According to Hoyt, before the title is transferred, Francestown will be responsible for paying back the initial bond payment for FES, minus the payments they have made so far.
“The building was built as part of a bond issue where several schools were built at the same time, so what Francestown will have to do is pay back that bond amount, minus what they have paid throughout the years,” Hoyt said.
The town will also have to pay back any capital improvements made to FES over the years.
“An example of that would be something like the fire safety system, which went out last year, and which the district paid for,” Hoyt said. “They will have to pay ConVal back for things like that.”
Hoyt said ConVal Business Administrator Neal Cass is working on the exact dollar amounts of Francestown’s financial obligation to the district at withdrawal.
ConVal and Francestown will also negotiate tuition for Francestown’s older students to attend middle school and high school at ConVal schools.
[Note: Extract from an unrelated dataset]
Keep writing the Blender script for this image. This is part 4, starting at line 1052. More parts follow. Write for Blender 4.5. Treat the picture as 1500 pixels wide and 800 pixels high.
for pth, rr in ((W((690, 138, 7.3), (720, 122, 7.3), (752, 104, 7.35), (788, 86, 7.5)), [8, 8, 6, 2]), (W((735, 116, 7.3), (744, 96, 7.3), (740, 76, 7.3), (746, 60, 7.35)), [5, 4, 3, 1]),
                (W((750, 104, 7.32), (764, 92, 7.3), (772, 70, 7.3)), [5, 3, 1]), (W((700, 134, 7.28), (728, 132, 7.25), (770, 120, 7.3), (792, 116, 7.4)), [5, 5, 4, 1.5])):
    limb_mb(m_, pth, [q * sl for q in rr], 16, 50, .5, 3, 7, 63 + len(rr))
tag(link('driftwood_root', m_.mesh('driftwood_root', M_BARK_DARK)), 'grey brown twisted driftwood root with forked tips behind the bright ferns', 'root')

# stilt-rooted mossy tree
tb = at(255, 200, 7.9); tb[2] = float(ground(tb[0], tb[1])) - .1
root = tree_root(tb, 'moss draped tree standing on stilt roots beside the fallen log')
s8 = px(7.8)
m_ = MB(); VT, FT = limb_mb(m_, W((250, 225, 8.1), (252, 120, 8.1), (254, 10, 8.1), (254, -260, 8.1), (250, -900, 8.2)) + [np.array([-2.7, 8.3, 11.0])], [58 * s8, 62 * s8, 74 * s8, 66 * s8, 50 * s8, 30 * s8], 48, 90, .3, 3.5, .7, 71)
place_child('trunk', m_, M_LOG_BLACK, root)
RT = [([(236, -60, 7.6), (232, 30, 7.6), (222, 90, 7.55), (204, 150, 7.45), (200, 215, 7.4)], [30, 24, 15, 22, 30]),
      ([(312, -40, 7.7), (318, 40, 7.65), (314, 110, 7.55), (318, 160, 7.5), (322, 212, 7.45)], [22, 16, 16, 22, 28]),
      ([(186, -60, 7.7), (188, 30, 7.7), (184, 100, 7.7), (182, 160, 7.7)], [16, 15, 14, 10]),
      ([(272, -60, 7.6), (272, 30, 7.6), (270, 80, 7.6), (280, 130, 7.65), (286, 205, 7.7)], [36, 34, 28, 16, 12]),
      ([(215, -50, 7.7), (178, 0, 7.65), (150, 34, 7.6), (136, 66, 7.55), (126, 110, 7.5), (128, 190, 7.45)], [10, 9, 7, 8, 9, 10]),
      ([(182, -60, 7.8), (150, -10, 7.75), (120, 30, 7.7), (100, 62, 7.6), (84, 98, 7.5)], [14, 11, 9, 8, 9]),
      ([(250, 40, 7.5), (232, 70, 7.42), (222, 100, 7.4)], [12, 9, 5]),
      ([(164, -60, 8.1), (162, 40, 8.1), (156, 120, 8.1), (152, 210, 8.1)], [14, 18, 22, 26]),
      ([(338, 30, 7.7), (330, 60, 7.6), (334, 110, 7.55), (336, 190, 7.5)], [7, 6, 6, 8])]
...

The road to Francestown’s withdrawal
Established in 1969, the ConVal School District consolidated the towns of Antrim, Bennington, Dublin, Francestown, Greenfield, Hancock, Peterborough, Temple and Sharon into one cooperative school district. At 250 square miles, ConVal is one of the largest districts by area in the state, and the only district to include nine towns.
ConVal has eight elementary schools, with Sharon students attending school in Peterborough since the 1920s. The district with the next-highest number of towns, Kearsarge, has seven towns and four elementary schools.
Over the past 20 years, both ConVal voters, by way of petition warrant articles, and the ConVal School Board have floated various proposals to consolidate schools due to consistently rising taxes, but none of the proposals have been supported by voters.

In fall 2023, the ConVal School District hired an outside consulting firm, Prismatic, to evaluate equity in the district and determine whether students in the district’s schools were receiving the same resources and services at every building. Prismatic recommended that ConVal consolidate the district’s eight elementary schools into four to enable more effective use of resources, staff, and transportation, and ensure children in every building had equal opportunity and access to services.
Prismatic recommended the district close schools in Francestown, Bennington, Dublin and Temple and give families in those towns the option of sending children to one of two neighboring schools. At the time, FES had 42 students, Temple Elementary School had 38 students, Pierce Elementary School in Bennington had 61, and Dublin Consolidated School had 55.

The elementary schools in each town have a capacity of over 200 students.
Following Prismatic’s recommendation to consolidate the elementary schools, ConVal presented a warrant article that would have altered the district’s Articles of Agreement, which specify that each town in the district, except Sharon, maintain an elementary school. If the warrant article had passed, the district could have moved forward with potentially closing the four schools.
In 2025, both Francestown and Dublin presented warrant articles proposing that the towns withdraw from ConVal. In Francestown, 81% of voters approved the warrant article, while just 51% of voters in Dublin approved. Francestown began a second attempt at withdrawal soon after the 2025 elections, while Dublin dropped the effort to withdraw.
A group of Temple residents introduced a petition warrant article for withdrawal at Town Meeting 2025, but the article was later rescinded.